Eh, eh, que yo en el recreo comía unos extraños pastelillos redondos de panadería, con una cremita pastelera dentro y espolvoreaos con azúcar por encima. Eso, en Barcelona. Cuando me fui a Galicia, un cacho pan con chorizo y a pegar patadas. Recuerdo que en vacaciones la merienda era una rebanada de pan de hogaza untada con mantequilla y azúcar. A veces había Pralín, que no dejaba de ser la Nocilla de los pobres.
En esa guerra que usted dice, llegaré a coronel.
No es cuestión de clasismo, no te confundas. Es cuestión de ser abierto de miras o no. Dije en el primer post que es muy habitual que los restaurantes de hoy en día pretendan cobrar 24 euros por un plato con siete ravioli (siete es literal) y que eso es una tomadura de pelo y que debería pegársele fuego al local en cuanto te ponen el plato (cuadrado, claro) en la mesa. No antes, porque hasta que ves lo que te ponen, existe la presunción de inocencia.
Pero comer en El Bulli es una experiencia. No es ir a un restaurante para millonarios ni para gourmets.

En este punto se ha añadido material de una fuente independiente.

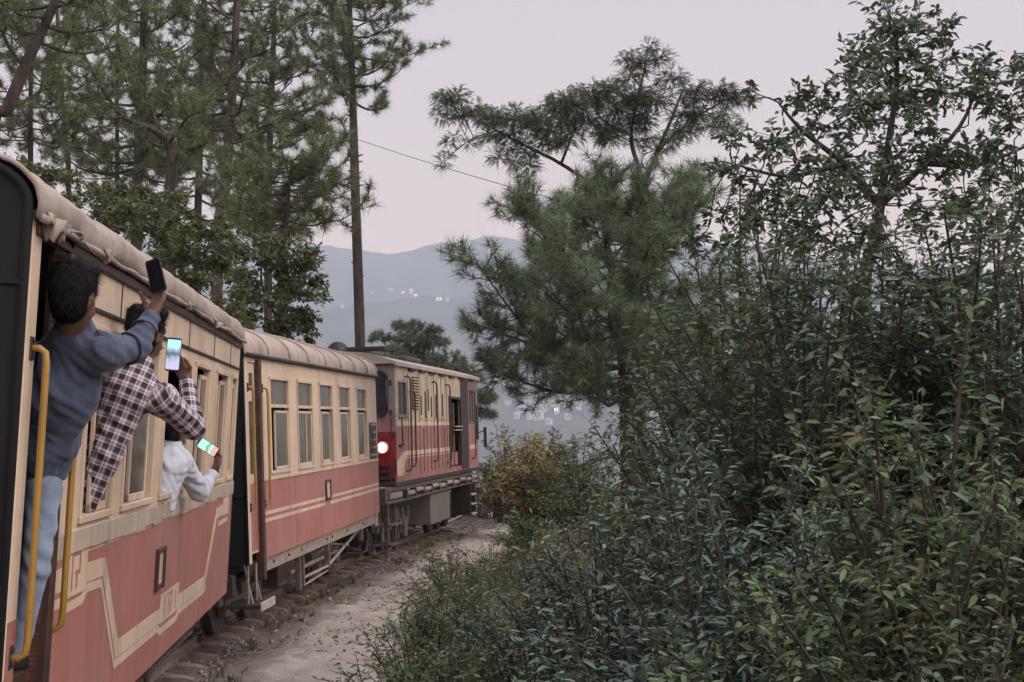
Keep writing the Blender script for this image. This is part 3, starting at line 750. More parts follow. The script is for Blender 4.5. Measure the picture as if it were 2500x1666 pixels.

Es una experiencia difícil de conseguir (por la increíble lista que hay para que te den mesa) y es una experiencia única porque comes aire, esferas, deconstrucciones y un sinfín de curiosísimos platos elaborados por un tío que es el mejor cocinero del mundo y que YA DEMOSTRÓ cuando tenía 20 años que sabe hacer garbanzos, paella, potaje, fabadas y dorada a la sal. Sin más. Ni menos.
Hace tres años ese era el precio. Hoy imagino que costará algo más.
Iba va con b, animal. Y permite que dude que hayas comido una mariscada de 2.400 euros.